Secara persentase, yen Jepang menjadi yang paling parah, merosot lebih dari 25% dan berada di level terlemah dalam 24 tahun terakhir. Kurs ringgit Malaysia juga berada di level terlemah sejak 1998, yuan China terlemah dalam 14 tahun terakhir.
Dari Eropa, poundstering juga menyentuh rekor terlemah sepanjang sejarah, sementara euro di level terendah 20 tahun.
Ketiga, investor perlu mencermati rilis data lowongan pekerjaan di AS per Agustus 2022 yang dijadwalkan akan dirilis pukul 21:00 WIB.
Sebagai infomasi, Departemen Tenaga Kerja AS telah merilis data lowongan pekerjaan AS per Juli 2022 yang melampaui prediksi analis FactSet, bertambah hingga hampir 1 juta lowongan pekerjaan. Dengan begitu, angka lowongan pekerjaan di Juli 2022 mencapai 11,24 juta.
Data lowongan pekerjaan baru di AS biasanya juga turut diamati The Fed sebelum memutuskan menaikkan suku bunga acuannya. Rilis data tersebut dapat menunjukkan seberapa tangguh pasar tenaga kerja di AS.

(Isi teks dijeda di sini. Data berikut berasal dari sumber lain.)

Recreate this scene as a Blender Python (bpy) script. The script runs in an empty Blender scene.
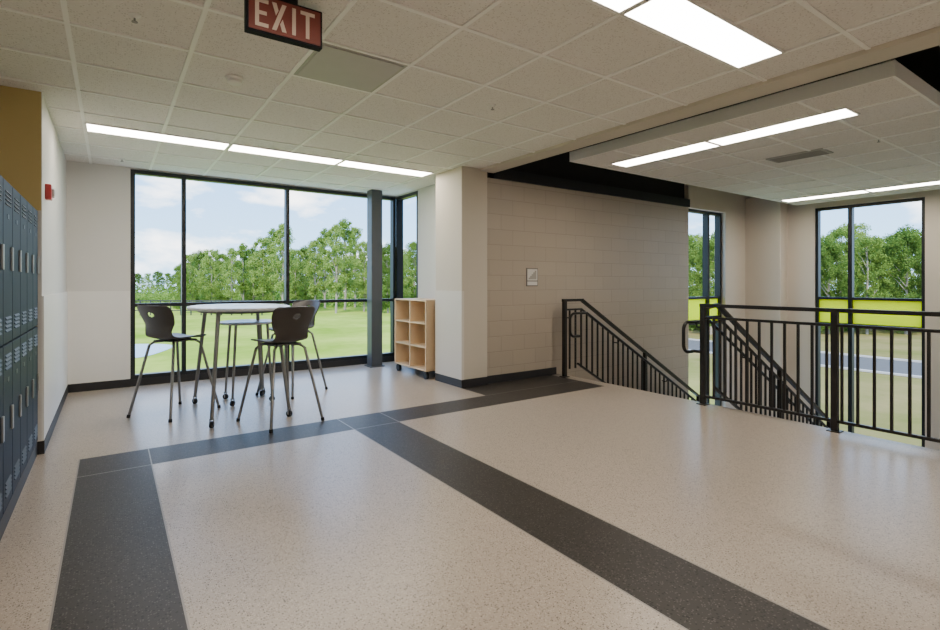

Berdasarkan data Departemen Tenaga Kerja AS, bahwa terdapat gap yang besar antara lowongan pekerjaan baru di AS dan jumlah orang yang menganggur. Jumlah orang yang menganggur hanya sebanyak 6,5 juta orang, lebih sedikit dari lowongan pekerjaan. Artinya, secara rasio, ada dua lowongan pekerjaan untuk setiap orang yang menganggur.
![]() |
Hal tersebut mendorong para pelaku usaha untuk menawarkan bonus dan gaji yang tinggi, sehingga membuat masyarakat AS tetap konsumtif. Padahal, The Fed sedang berjuang untuk menekan konsumsi dengan menaikkan suku bunga acuannya secara agresif, agar angka inflasi dapat turun ke target Fed di 2%.
Namun, pasar tenaga kerja yang tangguh, akan membuat Fed kesulitan untuk membawa turun angka inflasi lebih cepat.
Konsensus analis Trading Economics memprediksikan angka lowongan kerja AS pada Agustus 2022 akan melandai ke 10,7 juta dari 11,2 juta pekerjaan baru di Juli 2022. Jika benar terjadi, maka tekanan pada The Fed menjadi berkurang, sehingga inflasi pun berpotensi turun lebih cepat.